Abstract

Reforming the legal framework of the agrarian legislation of the Second Polish Republic lied in the need to improve socio-economic changes in the system of agrarian land-use. An important basis for this process was supposed to be the creation of a proper legal framework, which, by ensuring the inviolability of private land ownership, created opportunities for the formation and strengthening of farms and would contribute to the elimination of landlessness and land hunger. The implementation of the laws of 1919 and 1920 in the agricultural sector was extremely slow, which forced to seek new ways and approaches to its reforming. In view of the difficult political situation in the eastern and southeastern provinces, taking into account the demands of political forces for reforming land relations in the interest of the peasants, the Sejm adopted a new law on the “Implementation of Agrarian Reform”, which came into force in December 1925. This legislative act determined the basic parameters of agrarian sector reforming up to 1939. Although Poland’s agrarian legislation largely protected the interests of large landowners, it at the same time contributed to the creation of new farms, improved the mechanism of legal registration of land rights, which strengthened civilized market relations in the economic sector. Separate legislative acts (1923, 1928, 1932 years) normalized the elimination of strip cropping and strip farming (comasation), which slowed the development of intensive agriculture; regulated leasing relations in the agricultural sector, which contributed to its transition to market conditions of functioning; allowed land reclamation works with the aim of optimizing the use of soil potential.

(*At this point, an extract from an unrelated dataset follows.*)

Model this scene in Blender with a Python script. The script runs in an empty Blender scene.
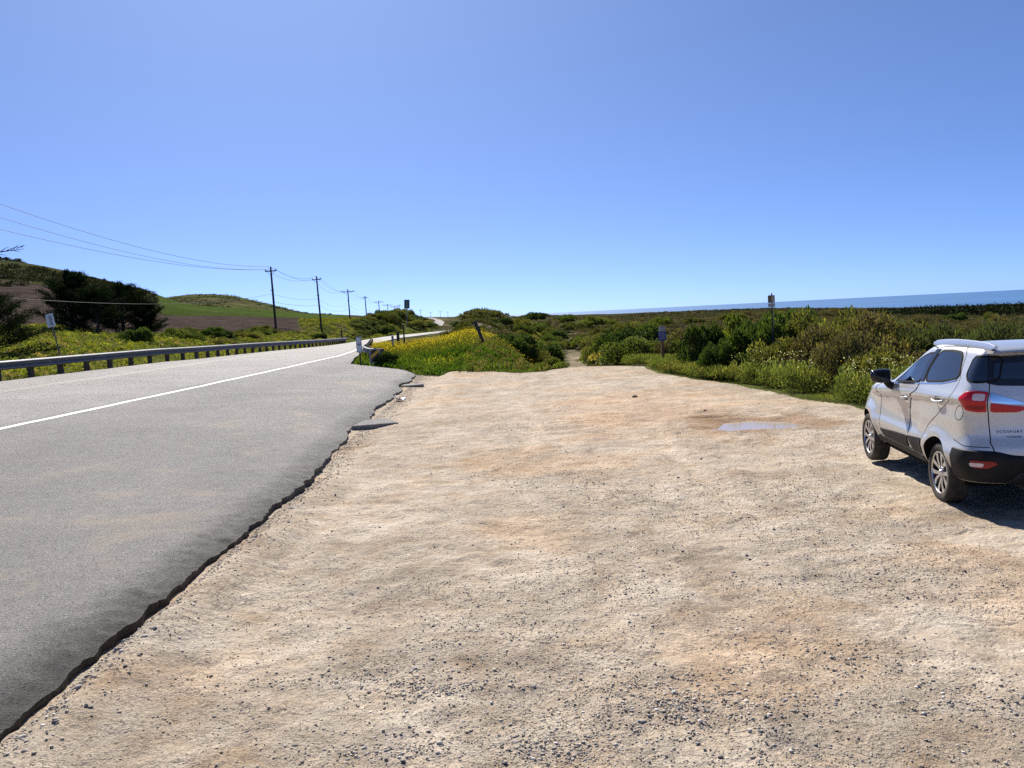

State agrarian legislation and government policy had exacerbated national and social contradictions in society. Warsaw’s intention to change the quantitative relation of the Ukrainian and Polish populations in favor of the latter through the resettlement of colonists from the Polish ethnic territory to western Ukrainian lands, which were supposed to create strong households and become an important social and political support of the authorities, had failed.